Surprisingly enough, in the middle of July, several of the most experieneced fund managers in the emerging markets decided to take a stroll in baltics. We are talking about guys that dubbed "emerging markets" and already were active in days when Europe was still singing "final countdown" but not feeling it. They pack a significant "AUMph" today and when they speak, people (should) listen. Some thoughts that echoed through our talks:

1) Emerging Markets wishlist is mostly seen like this - Asia, LatAm, CIS, CEE...and in the far back corner there is the balt-country. So, definetley nobody expects much - which is a good thing.
2) The views on Latvia and Lithuania are more soggy than on Estonia. Even now, the shape of things that was kept by Estonian government until 2005 continues to impress and the eurozone bet seems plausible even for them.
3) Also there was a statement once that the currency is overvalued. Which to some extent must be true, but it also seemed that most of the perception and analysis was based on some mid-2008 data. Things have changed after that! Nobody knew that Estonian CA is leveling out or that real estate prices have already adjusted at 40% levels from peak, we have wage deflation and unemployment hitting 11%. After that, it mostly seemed that eurozone is a decent idea.
4) Liquidity. Well, here we are living in the final frontier. There is € 5 billion total equity capitalization for stock markets in all of the baltics - which is actually is more like € 1 billion, given our float. Remember the day it was € 16 billion in 2007? Even then it was amost-a-decent-sized-market-but-still-quite-small for most of the bigwigs. So, its still a very small box of chocolate and not particulary tasty one yet - since everything is relative.
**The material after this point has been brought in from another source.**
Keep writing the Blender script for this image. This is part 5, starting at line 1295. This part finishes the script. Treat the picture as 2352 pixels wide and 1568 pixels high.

Conclusion: There is A LOT of noise out there on baltics, which is getting a bit boring for everyone since its not news any longer. The interest is there and reality looks better than it seems from distance - especially since the economic data referred to is quite old, given how quickly things can change in small economies. Estonia sticks out in a very positive way and eurozone accession can get the country on Mythbusters. But nevertheless, the equity market needs to become broader over time to get the portfolios looking this way and competitiveness has to increase to keep that CA going up. Will the increasing productivity do the trick or past months have been just a blip? We´ll see!